AUNQUE tengo raíz campesina, cercana en mi árbol genealógico por la figura de mis abuelos paternos, de la vida en el campo me van quedando cada vez menos y difusos recuerdos.
Con tozudez los sigo conservando como los mejores de mi vida, como creo haría cualquier otro con el alma plantada tierra adentro. Pero presiento que hasta entre quienes se nos persiste en llamar, eufemísticamente, como los «del interior del país», el coloquial «compay» se nos ha ido apagando del espectro auditivo.
Y no se trata de morriñas a la vuelta de la media rueda, o de meras inquietudes lingüísticas. Me conmueve que sea destello de un fenómeno amodorrado: el marchitamiento de nuestra idiosincrasia campesina, uno de los pilares más importantes sobre los cuales se sostiene la identidad nacional.
Y es que, como reza el eslogan de Palmas y Cañas, donde indiscutiblemente nació lo cubano fue en esa vasta porción de nuestra geografía. Por suerte para todos, todavía a la vuelta de más de 500 años del «descubrimiento» de Colón, ese es nuestro mayor espacio y no solo para pasear.
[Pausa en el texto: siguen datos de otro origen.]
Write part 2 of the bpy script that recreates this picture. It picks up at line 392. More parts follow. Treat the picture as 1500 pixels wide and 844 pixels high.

Me pregunto si reverenciamos al campo y a sus habitantes en la medida necesaria, cual parte de una nación que alguna vez proclamaba orgullosa, a los cuatro vientos, su condición de país eminentemente agrícola.
Me resulta cuando menos desconcertante tener que escuchar, a estas alturas, a dos coterráneos gastando neuronas por concluir en quién es el más «urbano» o «citadino», aunque del monte los separe apenas un pariente.
Como mismo me ocupa la visión que abonamos sobre costumbres portadoras de legítimos valores cívicos e identitarios, aún me ruborizo cuando rememoro otra porfía espectacular de la cual fui testigo.
A la sombra de una guásima, dos adolescentes —hijos de una familia campesina— y sus amigos se disputaban cuál usaba la marca más cotizada de zapatos, el vestuario más emperifollado o poseía el último grito de los «dvcdvcsss».
Tampoco se trata de cerrar los ojos ante los vientos de modernidad de este «contaminado» siglo XXI. Un vecino me sugirió que bajara la guardia, pues son solo «cosas del adelanto», de las influencias de las shopping, y que no son realidades exclusivas de Cuba. Sin embargo, lo más desconcertante fue escuchar a uno de los padres de los chicos aupándolos a «luchar» para que mañana no tuviesen que «doblar el lomo en el surco».
Acompañando el debate y las medidas puestas en marcha para hacer más provechosas y eficientes nuestras tierras y organizaciones productivas ligadas a ellas, el constante fomento de la cultura y las tradiciones campesinas debería marchar a la par de lo anterior, enyugados con frontiles de seda.
Comenzando por lo que nos toca, me pregunto si hemos escudriñado en estas realidades lo suficiente, para vislumbrar sus debilidades, contradicciones y fortalezas.
Me pregunto si los sujetos y estructuras designadas para ello están laborando con entera conciencia del imperativo de salvar ese trozo de nuestros sedimentos culturales, el cual no solo tiene que ver con juegos, danzas, guateques o comidas criollas, sino con la laboriosidad, la honradez o la reverencia a la palabra empeñada.
Desmenuzar estos contrasentidos podría ser muy útil, sobre todo para los jóvenes, quienes tienen sobre sus hombros la continuidad de la construcción del socialismo.
Abogaría hasta por insertar en un canal televisivo nacional los desvelos de un colectivo como el de la TV Serrana, para que siempre nos lata en el corazón el «compay» que todos llevamos dentro. Para que tal certeza se encuentre colocada, como se necesita, a las plantas del pedestal patrio.